Cross-view and Cross-pose Completion for 3D Human Understanding
- URL: http://arxiv.org/abs/2311.09104v2
- Date: Thu, 18 Apr 2024 09:03:04 GMT
- Title: Cross-view and Cross-pose Completion for 3D Human Understanding
- Authors: Matthieu Armando, Salma Galaaoui, Fabien Baradel, Thomas Lucas, Vincent Leroy, Romain Brégier, Philippe Weinzaepfel, Grégory Rogez,
- Abstract summary: We propose a pre-training approach based on self-supervised learning that works on human-centric data using only images.
We pre-train a model for body-centric tasks and one for hand-centric tasks.
With a generic transformer architecture, these models outperform existing self-supervised pre-training methods on a wide set of human-centric downstream tasks.

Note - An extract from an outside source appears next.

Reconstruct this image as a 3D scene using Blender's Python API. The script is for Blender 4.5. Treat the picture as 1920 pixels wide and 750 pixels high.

- Score: 22.787947086152315
- License: http://arxiv.org/licenses/nonexclusive-distrib/1.0/
- Abstract: Human perception and understanding is a major domain of computer vision which, like many other vision subdomains recently, stands to gain from the use of large models pre-trained on large datasets. We hypothesize that the most common pre-training strategy of relying on general purpose, object-centric image datasets such as ImageNet, is limited by an important domain shift. On the other hand, collecting domain-specific ground truth such as 2D or 3D labels does not scale well. Therefore, we propose a pre-training approach based on self-supervised learning that works on human-centric data using only images. Our method uses pairs of images of humans: the first is partially masked and the model is trained to reconstruct the masked parts given the visible ones and a second image. It relies on both stereoscopic (cross-view) pairs, and temporal (cross-pose) pairs taken from videos, in order to learn priors about 3D as well as human motion. We pre-train a model for body-centric tasks and one for hand-centric tasks. With a generic transformer architecture, these models outperform existing self-supervised pre-training methods on a wide set of human-centric downstream tasks, and obtain state-of-the-art performance for instance when fine-tuning for model-based and model-free human mesh recovery.